====== DATA SHOWN
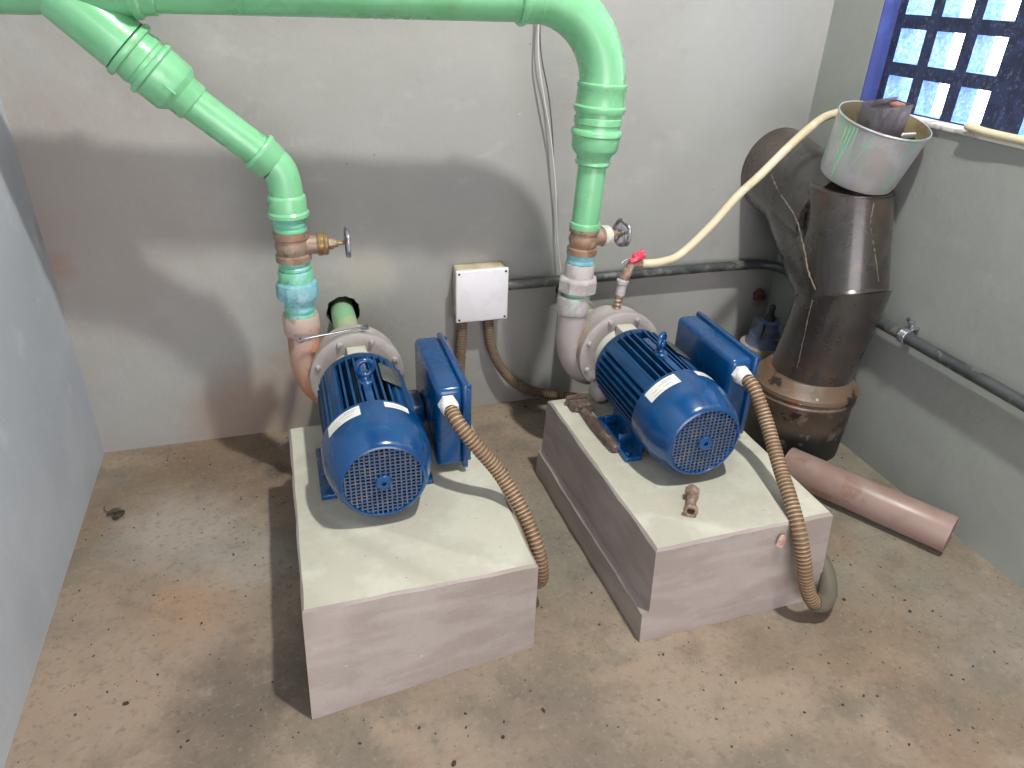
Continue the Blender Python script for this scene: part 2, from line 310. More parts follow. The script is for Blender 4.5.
# window: concrete grid blocks, three holes wide, set back in the reveal
bm = new(); gx0, gt = W+.055, .06; p, q = .13, .122
cols = [(-.24-p*i, -.332-p*i) for i in range(3)]+[(-.705-p*i, -.797-p*i) for i in range(3)]
rows = [(1.010+q*i, 1.097+q*i) for i in range(7)]
ys = [WY0]+[y for c in cols for y in c]+[WY1]; zs = [WZ0]+[z for r in rows for z in r]+[WZ1]
def quad(a, b, c, d, mi=0): f = bm.faces.new([bm.verts.new(v) for v in (a, b, c, d)]); f.material_index = mi
for i in range(len(ys)-1):
    for k in range(len(zs)-1):
        a, b, c, d = ys[i], ys[i+1], zs[k], zs[k+1]; X0, X1 = gx0, gx0+gt
        if i % 2 and k % 2:
            for (u1, v1, u2, v2) in ((a, c, a, d), (a, d, b, d), (b, d, b, c), (b, c, a, c)): quad((X0, u1, v1), (X1, u1, v1), (X1, u2, v2), (X0, u2, v2), 1)
        else:
            for X in (X0, X1): quad((X, a, c), (X, b, c), (X, b, d), (X, a, d))
bmesh.ops.remove_doubles(bm, verts=bm.verts[:], dist=1e-5)
win = bpy.data.objects.new('window_1', None); C.objects.link(win); win.location = (W, (WY0+WY1)/2, WZ0); win['kind'] = 'structure'
def wpart(name, bm, m):
    o = obj(name, bm, m); o.parent = win; o.matrix_parent_inverse = Matrix.Translation(-win.location); return o
wpart('window_grid', bm, [m_grid, m_hole])
bm = new()
box(bm, (W+.029, WY0-.002, (WZ0+WZ1)/2), (.055, .004, WZ1-WZ0)); wpart('window_reveal', bm, m_reveal)
bm = new(); box(bm, (W+.16, WY0-.002, (WZ0+WZ1)/2), (.085, .004, WZ1-WZ0)); wpart('window_reveal', bm, m_hole)
bm = new(); box(bm, (W+.022, (WY0+WY1)/2, WZ0+.003), (.062, WY0-WY1-.01, .012), .003); wpart('window_sill', bm, m_sill)

# ------------------------------------------------------------------ concrete plinths
def plinth(label, top, bot, h, ledge):
    """top/bot: FL, FR, BR, BL corners"""
    cx = sum(p[0] for p in bot)/4; cy = sum(p[1] for p in bot)/4
    t = thing('concrete_plinth', label, 'plinth', (cx, cy, 0), group='concrete pump plinths'); bm = new(); N = 14
    def ring(c, z, j):
        out = []
        for a, b in zip(c, c[1:]+c[:1]):
            for i in range(N):
                k = i/N; x = a[0]+(b[0]-a[0])*k; y = a[1]+(b[1]-a[1])*k
                out.append(Vector((x-cx+random.uniform(-j, j), y-cy+random.uniform(-j, j), z+random.uniform(-j, j))))
        return out
    mid = [tuple(b_*.7+t_*.3 for b_, t_ in zip(bb, tt)) for bb, tt in zip(bot, top)]; lm = [(p[0]-(ledge if p[0] < cx else 0), p[1]) for p in mid]; bot = [(p[0]-(ledge if p[0] < cx else 0), p[1]) for p in bot]
    def shrink(c, e): mx = sum(p[0] for p in c)/4; my = sum(p[1] for p in c)/4; return [(p[0]+(e if p[0] < mx else -e), p[1]+(e if p[1] < my else -e)) for p in c]
    L = [ring(bot, 0, .001)]
    if ledge: L += [ring(lm, h*.3, .002), ring(mid, h*.33, .002)]
    L += [ring(top, h-.006, .0018), ring(shrink(top, .005), h, .0012)]
    R = [[bm.verts.new(p) for p in l] for l in L]; n = 4*N
    for a, b in zip(R, R[1:]):
        for i in range(n): j = (i+1) % n; bm.faces.new((a[i], a[j], b[j], b[i]))
    bm.faces.new(list(reversed(R[0])))
    obj('plinth_side', bm, m_blockside, t, 25)
    bm = new(); rr = [bm.verts.new(p) for p in L[-1]]; r3 = [bm.verts.new(p-Vector((0, 0, .0012))) for p in L[-2]]
    bm.faces.new(rr)
    for i in range(n): j = (i+1) % n; bm.faces.new((r3[i], r3[j], rr[j], rr[i]))
    obj('plinth_top', bm, m_block, t, 50)
    return t
B1, B2 = .25, .26
plinth('grey concrete plinth on the floor under the left pump', [(.558, -1.055), (1.029, -1.051), (1.029, -.396), (.556, -.396)], [(.549, -1.101), (1.034, -1.045), (1.034, -.39), (.55, -.39)], B1, 0)
plinth('grey concrete plinth under the right pump, with a ledge along its left side', [(1.283, -1.083), (1.734, -1.075), (1.734, -.437), (1.267, -.437)], [(1.284, -1.097), (1.752, -1.088), (1.752, -.42), (1.262, -.42)], B2, .014)
bm = new(); bmesh.ops.create_icosphere(bm, subdivisions=2, radius=.011)
for v in bm.verts: v.co = Vector((v.co.x*1.1, v.co.y*.5, v.co.z*1.6))*(1+random.uniform(-.25, .25))+Vector((1.6, -1.086, .215))
tag(obj('plaster_flake', bm, m_chip), 'small pinkish flake stuck to the front face of the right plinth', 'flake')

# ------------------------------------------------------------------ pump with motor (local: motor axis along y, fan face y=0, base z=0, axis z=HA)
HA = .12
def cowl_r(y):      # radius of the fan cowl at distance y behind its face
    pr = [(0, .0875), (.004, .0935), (.03, .1055), (.055, .113), (.08, .1175), (.105, .1185), (.143, .1185)]
    for (a, ra), (b, rb) in zip(pr, pr[1:]):
        if a <= y <= b: return ra+(rb-ra)*(y-a)/(b-a)
    return .1185
def make_pump(label, loc, rusty, eye_rz):
    t = thing('water_pump', label, 'pump', loc, group='blue motor pumps'); ax = Vector((0, 0, HA))
    # finned motor body
    bm = new(); y0, y1 = .136, .408; R = .11
    lathe(bm, [(0, y0), (.088, y0), (.088, y1), (0, y1)], ax, (0, 1, 0), 40)
    lathe(bm, [(.06, y1-.022), (.104, y1-.022), (.106, y1-.018), (.106, y1-.002), (.103, y1+.002), (.06, y1+.002)], ax, (0, 1, 0), 48)
    def fin(x, z, n, h, th=.005, yy=(y0, y1-.016)):
        n = Vector(n); s = Vector((n.z, 0, -n.x))
        prism(bm, [(0, -.01), (yy[1]-yy[0], -.01), (yy[1]-yy[0], h), (.012, h), (0, h-.008)], Vector((x, yy[0], z+HA))-s*th/2, (0, 1, 0), n, s*th)
    for i in range(-4, 5):
        x = i*.0168
        if i == 0: continue
        zb = math.sqrt(.086**2-x*x)
        for sg in (1, -1): fin(x, zb*sg, (0, 0, sg), math.sqrt(R*R-x*x)-zb)
        if abs(x) < .07:
            for sg in (1, -1): fin(zb*sg, x, (sg, 0, 0), math.sqrt(R*R-x*x)-zb)
    for sg in (1, -1): fin(.086*sg, 0, (sg, 0, 0), .024)
    for sx in (1, -1):      # broad smooth pads between the fin groups
        for sz in (1, -1): box(bm, (sx*.0695, (y0+y1)/2-.004, HA+sz*.0695), (.036, y1-y0-.03, .022), .003, rotm(0, sx*sz*PI/4, 0))
    obj('motor_body', bm, m_bluef, t)
    bm = new(); box(bm, (0, .25, HA+.098), (.02, .185, .024), .004); lathe(bm, [(0, .085), (.018, .085), (.018, .11), (.014, .114), (0, .114)], (0, .25, HA), (0, 0, 1), 20)
    obj('eyebolt_boss', bm, m_blue, t)
    bm = new(); ec = Vector((0, .258, HA+.14)); u = Vector((math.cos(eye_rz), math.sin(eye_rz), 0))
    tube(bm, arc(ec, u*.0185, Vector((0, 0, .0185)), 0, 2*PI, 28), .0068, 12, False); lathe(bm, [(.011, 0), (.011, .006), (.008, .012)], ec-Vector((0, 0, .032)), (0, 0, 1), 16)
    obj('eyebolt', bm, m_blue, t)
    # fan cowl
    bm = new(); ysn = [.143, .141, .105, .08, .055, .03, .012, .004, 0]
    lathe(bm, [(.1135, .144)]+[(cowl_r(y), y) for y in ysn]+[(.0845, -.0006), (.083, .003), (.083, .02), (.105, .06), (.112, .142)], ax, (0, 1, 0), 64)
    cw = obj('fan_cowl', bm, m_blue, t)
    bm = new(); g = .0835; pit = .0106; n = int(g/pit)+1
    for i in range(-n, n+1):
        a = (i+.5)*pit
        if abs(a) >= g-.003: continue
        L = math.sqrt(g*g-a*a)
        box(bm, (0, .004, HA+a*.82), (2*math.sqrt(max(g*g-(a*.82)**2, 1e-6)), .003, .0029)) if abs(a*.82) < g else None
        box(bm, (a, .0035, HA), (.0033, .003, 2*L))
    for i in (n, n+1, -n-1, -n-2):
        a = (i+.5)*pit*.82
        if abs(a) < g-.004: box(bm, (0, .004, HA+a), (2*math.sqrt(g*g-a*a), .003, .0029))
    gr = obj('fan_grille', bm, m_grille, t)
    bm = new(); lathe(bm, [(.0055, -.0045), (.016, -.0045), (.018, -.002), (.018, .004)], ax, (0, 1, 0), 28); lathe(bm, [(0, .001), (.006, .001), (.006, -.003)], ax, (0, 1, 0), 12)
    obj('grille_hub', bm, m_blue, gr)
    bm = new(); lathe(bm, [(0, .03), (.078, .03), (.078, .036), (0, .036)], ax, (0, 1, 0), 32)
    for i in range(8):
        a = 2*PI*i/8; box(bm, (math.cos(a)*.05, .022, HA+math.sin(a)*.05), (.05, .02, .003), 0, rotm(0, -a, 0))
    obj('cooling_fan', bm, m_dark, t)
    def patch(name, ta, tb, ya, yb, off, m, parent):
        bm = new(); nu, nv = 14, 5; G = []
        for i in range(nu+1):
            th = math.radians(ta+(tb-ta)*i/nu); row = []
            for k in range(nv+1):
                y = ya+(yb-ya)*k/nv; r = cowl_r(y)+off; row.append(bm.verts.new((math.sin(th)*r, y, HA+math.cos(th)*r)))
            G.append(row)
        for i in range(nu):
            for k in range(nv): bm.faces.new((G[i][k], G[i+1][k], G[i+1][k+1], G[i][k+1]))
        return obj(name, bm, m, parent)
    s1 = patch('sticker', -56, -14, .095, .133, .0006, m_stick, t)
    for k, (a, b) in enumerate(((-49, -36), (-34, -22), (-49, -40), (-38, -20), (-32, -18))):
        yy = .101+.0056*k; patch('sticker_print', a, b, yy, yy+.0018, .0009, m_prints if k in (0, 2) else m_print, s1)
    s2 = patch('sticker', 12, 40, .112, .134, .0006, m_stick, t)
    patch('sticker_print', 16, 36, .118, .1195, .0009, m_print, s2); patch('sticker_print', 18, 34, .125, .1265, .0009, m_print, s2)
    bm = new(); box(bm, (.06, .285, HA+.099), (.052, .085, .0035), .001, rotm(0, math.radians(32), 0)); obj('nameplate', bm, m_plate, t)
    # feet
    for sg in (-1, 1):
        bm = new(); box(bm, (sg*.107, .225, .0065), (.046, .2, .013), .0025); box(bm, (sg*.082, .225, .035), (.008, .17, .06), .002)
        for yy in (.2, .29): box(bm, (sg*.1, yy, .024), (.036, .006, .024), .001)
        f = obj('motor_foot', bm, m_blue, t)
        for yy in (.142, .31): bm = new(); lathe(bm, [(0, .02), (.006, .02), (.007, .012), (0, .012)], (sg*.117, yy, 0), (0, 0, 1), 6); obj('foot_bolt', bm, m_blue, f)
    # lantern, flange, volute casing
    bm = new(); lathe(bm, [(.05, .403), (.088, .403), (.086, .425), (.07, .435), (.066, .465), (.08, .478), (.05, .478)], ax, (0, 1, 0), 36)
    box(bm, (0, .439, HA+.075), (.05, .07, .035), .004)
    obj('motor_lantern', bm, m_cream, t)
    bm = new(); box(bm, (-.075, .43, .028), (.05, .06, .055), .02, rotm(0, .15, .1), 4); obj('casing_foot', bm, m_case, t)
    bm = new(); lathe(bm, [(.06, .476), (.1, .473), (.119, .473), (.123, .476), (.1235, .494), (.121, .498), (.06, .498)], ax, (0, 1, 0), 56); fl = obj('casing_flange', bm, m_case, t)
    for i in range(8):
        a = 2*PI*(i+.5)/8; bm = new(); lathe(bm, [(0, .008), (.0045, .008), (.0075, .004), (.008, 0), (.008, -.004)], (math.sin(a)*.108, .473, HA+math.cos(a)*.108), (0, -1, 0), 14); obj('flange_bolt', bm, m_case, fl)
    bm = new(); lathe(bm, [(.05, .496), (.116, .496), (.1175, .506), (.1165, .55), (.106, .58), (.08, .596), (.052, .604), (.05, .63), (.046, .632), (0, .632)], ax, (0, 1, 0), 56)
    obj('volute_casing', bm, m_case, t)
    bm = new(); ox = -.127; pts = spline([(ox, .548, HA+.115), (ox, .548, HA+.075), (ox+.004, .549, HA+.01), (ox+.026, .548, HA-.05), (ox+.07, .555, HA-.09), (ox+.13, .56, HA-.085)], 8)
    tube(bm, pts, [.038+.006*min(1, i/20) for i in range(len(pts))], 28)
    ot = obj('discharge_outlet', bm, m_rust if rusty else m_case, t, label='rust stained discharge outlet' if rusty else None)
    bm = new(); lathe(bm, [(.034, .162), (.043, .164), (.0455, .158), (.0455, .114), (.043, .108), (.036, .104)], (ox, .548, HA), (0, 0, 1), 36); obj('outlet_socket', bm, m_greyfit if not rusty else m_rust, t)
    bm = new(); tube(bm, arc((0, .504, HA), Vector((-.1175, 0, 0)), Vector((0, 0, .1175)), -.55, .75, 18), .0045, 8); obj('gasket_seam', bm, m_joint, t)
    # terminal box
    bx, by0, by1, bz0, bz1 = .145, .155, .44, .02, .238
    cz = (bz0+bz1)/2; cy = (by0+by1)/2
    bm = new(); box(bm, (bx+.033, cy, cz), (.066, by1-by0, bz1-bz0), .016, None, 4); box(bm, (bx-.03, cy+.04, HA-.03), (.06, .09, .06), .01)
    tb = obj('terminal_box', bm, m_blue, t)
    bm = new(); box(bm, (bx+.069, cy, cz), (.014, by1-by0+.012, bz1-bz0+.01), .005, None, 2); box(bm, (bx+.08, cy, cz), (.014, by1-by0-.02, bz1-bz0-.022), .006, None, 2)
    ld_ = obj('terminal_box_lid', bm, m_blue, tb)
    for yy in (by0+.012, by1-.012):
        for zz in (bz0+.01, bz1-.006):
            bm = new(); lathe(bm, [(0, .0125), (.004, .0125), (.005, .01), (.005, -.006)], (bx+.073, yy, zz), (1, 0, 0), 12); obj('lid_screw', bm, m_blue, ld_)
    bm = new(); box(bm, (bx+.0876, cy+.04, cz+.055), (.0008, .075, .03)); obj('sticker', bm, m_stick, ld_)
    gx, gz = .172, .2
    bm = new(); hexnut(bm, (gx, by0-.0005, gz), (0, -1, 0), .0235, .014); lathe(bm, [(.0215, .014), (.0215, .02), (.019, .032), (.0175, .036), (.0165, .036)], (gx, by0, gz), (0, -1, 0), 24); hexnut(bm, (gx, by0-.016, gz), (0, -1, 0), .0215, .01, rot=.3)
    obj('cable_gland', bm, m_white, tb, label='white plastic gland')
    return t
make_pump('blue motor pump on the left plinth beside the rust stained riser', (.747, -.853, B1), True, .12)
make_pump('blue motor pump on the right plinth with the red tap above its casing', (1.482, -.9, B2), False, .75)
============
Repeat, with no pictures, each line from the beginning of the data through the line containing "wpart('window_sill', bm, m_sill)", inclusive.

Continue the Blender Python script for this scene: part 2, from line 310. More parts follow. The script is for Blender 4.5.
# window: concrete grid blocks, three holes wide, set back in the reveal
bm = new(); gx0, gt = W+.055, .06; p, q = .13, .122
cols = [(-.24-p*i, -.332-p*i) for i in range(3)]+[(-.705-p*i, -.797-p*i) for i in range(3)]
rows = [(1.010+q*i, 1.097+q*i) for i in range(7)]
ys = [WY0]+[y for c in cols for y in c]+[WY1]; zs = [WZ0]+[z for r in rows for z in r]+[WZ1]
def quad(a, b, c, d, mi=0): f = bm.faces.new([bm.verts.new(v) for v in (a, b, c, d)]); f.material_index = mi
for i in range(len(ys)-1):
    for k in range(len(zs)-1):
        a, b, c, d = ys[i], ys[i+1], zs[k], zs[k+1]; X0, X1 = gx0, gx0+gt
        if i % 2 and k % 2:
            for (u1, v1, u2, v2) in ((a, c, a, d), (a, d, b, d), (b, d, b, c), (b, c, a, c)): quad((X0, u1, v1), (X1, u1, v1), (X1, u2, v2), (X0, u2, v2), 1)
        else:
            for X in (X0, X1): quad((X, a, c), (X, b, c), (X, b, d), (X, a, d))
bmesh.ops.remove_doubles(bm, verts=bm.verts[:], dist=1e-5)
win = bpy.data.objects.new('window_1', None); C.objects.link(win); win.location = (W, (WY0+WY1)/2, WZ0); win['kind'] = 'structure'
def wpart(name, bm, m):
    o = obj(name, bm, m); o.parent = win; o.matrix_parent_inverse = Matrix.Translation(-win.location); return o
wpart('window_grid', bm, [m_grid, m_hole])
bm = new()
box(bm, (W+.029, WY0-.002, (WZ0+WZ1)/2), (.055, .004, WZ1-WZ0)); wpart('window_reveal', bm, m_reveal)
bm = new(); box(bm, (W+.16, WY0-.002, (WZ0+WZ1)/2), (.085, .004, WZ1-WZ0)); wpart('window_reveal', bm, m_hole)
bm = new(); box(bm, (W+.022, (WY0+WY1)/2, WZ0+.003), (.062, WY0-WY1-.01, .012), .003); wpart('window_sill', bm, m_sill)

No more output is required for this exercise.